● **What you are asked to do**: Using the listing below, copy every line that mentions "follow".

● **Data for the task**:
--------------------------------

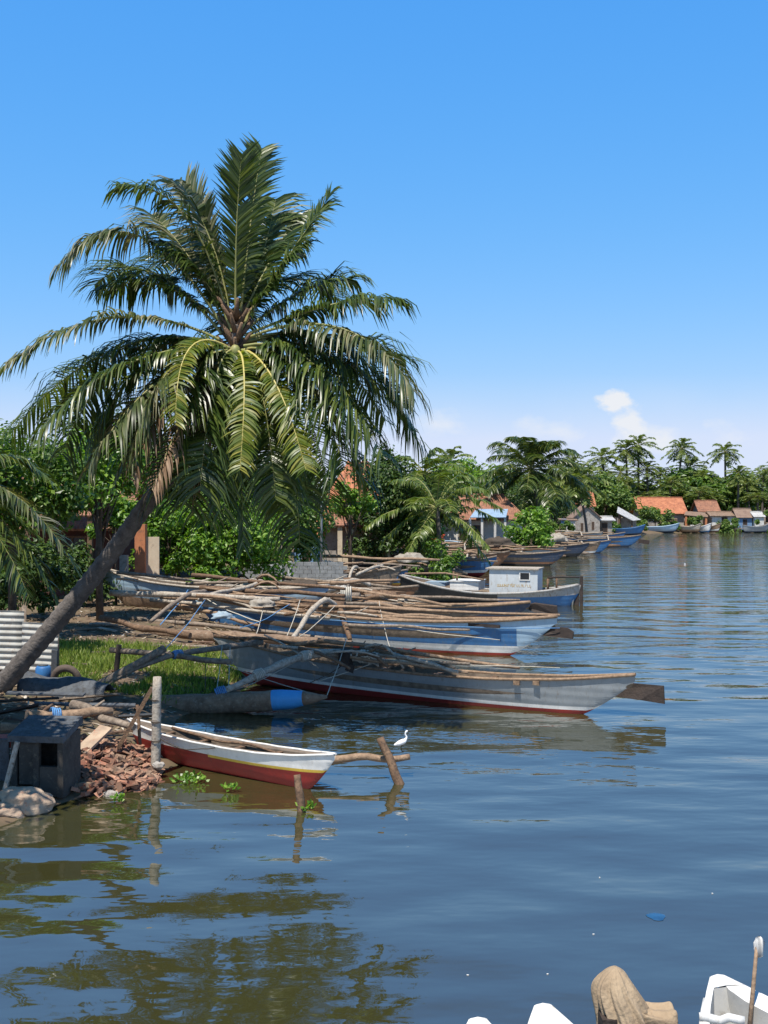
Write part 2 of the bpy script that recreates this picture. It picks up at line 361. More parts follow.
for j in range(len(ys)):
    row = []
    for i in range(len(xs)):
        x, y, z = X[j, i], Y[j, i], Z[j, i]
        if z > -.3 and y < 240: z += .07*noise.noise((x*.9, y*.9, 0))+.04*noise.noise((x*2.7, y*2.7, 3))
        row.append((x, y, z))
    rows.append(row)
mb.grid(rows)
M['ground'] = mat('ground', (.17,.115,.075), (.1,.075,.045), .9, .95, .6, 5, dirt=(.07,.09,.03), dirt_amt=.35)
tag(mb.build('ground', 'ground'), kind='structure')
mb = MB(); mb.face([(-3000,-200,0),(3000,-200,0),(3000,3000,0),(-3000,3000,0)])
tag(mb.build('water', 'water'), kind='structure')

# ------------------------------------------------------------------ palms
def frond(mb, p0, p1, p2, W=.95, n=60, wid=.05, droop=.55, up=None, rnd=R, ml=0, mr=1, rr=.035, vee=.12, segs=3, fwd=.5, t0=.14, tipk=.45):
    p0, p1, p2 = V(p0), V(p1), V(p2)
    K = 12; sd0 = rnd.uniform(0, 90)
    mb.tube([bez(p0, p1, p2, k/K) for k in range(K+1)], [rr*(1-.85*k/K) for k in range(K+1)], 5, mr, cap=False)
    for i in range(n):
        t = t0+(1-t0)*(i+.5)/n
        p = bez(p0, p1, p2, t); tan = ((p1-p0)*(2*(1-t))+(p2-p1)*(2*t)).normalized()
        u = V(up) if up is not None else V((0, 0, 1))
        u = u-tan*u.dot(tan)
        if u.length < .15: u = V((0, -1, .2)); u = u-tan*u.dot(tan)
        u.normalize(); sd = tan.cross(u).normalized()
        prof = (.35+.65*math.sin(PI*min(1, (t-t0)/(1-t0)*1.25)*.5)) if t < .75 else 1-(1-tipk)*((t-.75)/.25)**1.3
        for s in (-1, 1):
            gp = noise.noise((t*7, s*3.1, sd0))
            if rnd.random() < (.5 if gp > .34 else .04): continue
            cx = .5*noise.noise((t*10, s*2.3+9, sd0)); cu = .55*noise.noise((t*8, s*4.7+20, sd0))
            ln = W*prof*rnd.choice((1, 1, 1, .8))*rnd.uniform(.75, 1.15)
            d = (sd*s+tan*(fwd+.75*max(0, t-.55)+rnd.uniform(-.12, .12)+cx)+u*(vee+cu+rnd.uniform(-.16, .12))).normalized()
            wv = tan-d*tan.dot(d); wv = wv.normalized() if wv.length > 1e-3 else u
            wv = (Matrix.Rotation(rnd.uniform(-.5, .5)+s*.35, 3, d) @ wv)
            q = p.copy(); r0 = []; r1 = []
            dr = droop*rnd.uniform(.6, 1.35)
            for k in range(segs+1):
                hw = wid*.5*(.75, 1, .72, .07)[k] if segs == 3 else wid*.5*(.9, .9, .1)[k]
                r0.append(q+wv*hw); r1.append(q-wv*hw)
                if k < segs:
                    q = q+d*(ln/segs); d = (d+V((0, 0, -dr*(k+1)/segs))).normalized()
                    wv = (wv-d*wv.dot(d)).normalized()
            mb.grid([r0, r1], ml, True)

def trunk_tube(mb, pts, r0, r1, n=10, ring=.07, segs=44, m=0):
    pts = [V(p) for p in pts]; out = []; rad = []
    for k in range(segs+1):
        t = k/segs*(len(pts)-1); i = min(int(t), len(pts)-2); f = t-i
        a = pts[max(i-1, 0)]; b = pts[i]; c = pts[i+1]; d = pts[min(i+2, len(pts)-1)]
        p = .5*((2*b)+(c-a)*f+(2*a-5*b+4*c-d)*f*f+(3*b-a-3*c+d)*f**3)
        out.append(p); rad.append((r0+(r1-r0)*(k/segs)**.8)*(1+(ring if k % 2 else -ring*.3))*(1+.35*max(0, 1-k/4)))
    mb.tube(out, rad, n, m)

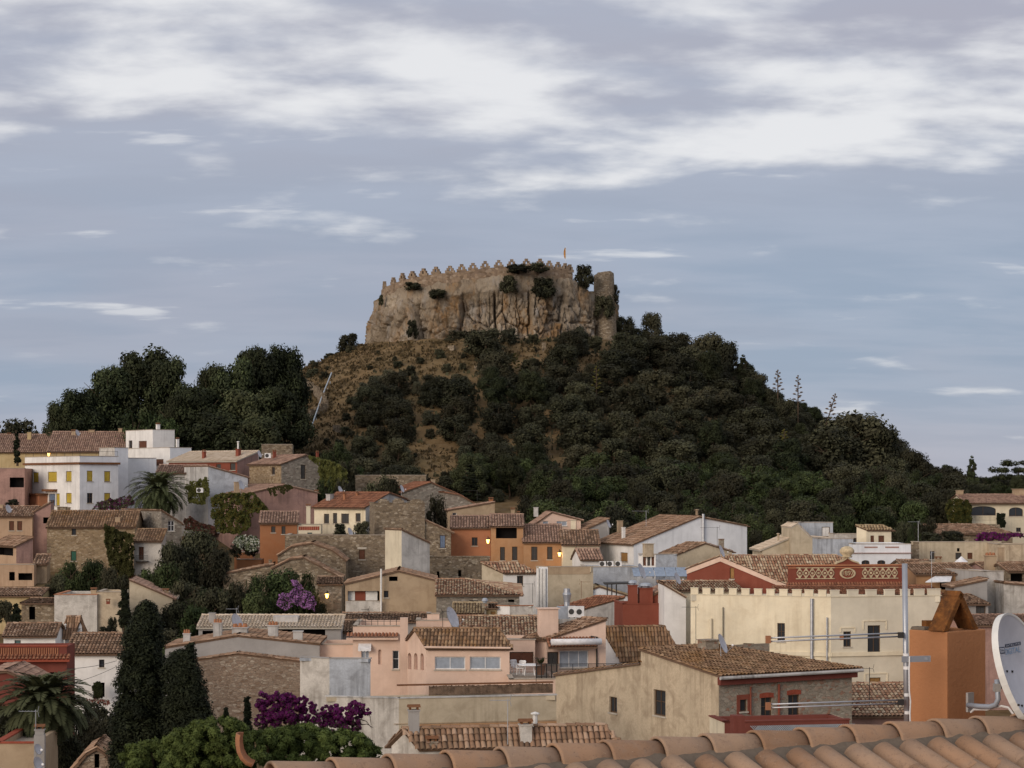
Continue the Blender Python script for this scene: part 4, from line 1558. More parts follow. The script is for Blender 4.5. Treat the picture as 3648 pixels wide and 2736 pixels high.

--------------------------------

● **Result for this task**:
Write part 2 of the bpy script that recreates this picture. It picks up at line 361. More parts follow.
Continue the Blender Python script for this scene: part 4, from line 1558. More parts follow. The script is for Blender 4.5. Treat the picture as 3648 pixels wide and 2736 pixels high.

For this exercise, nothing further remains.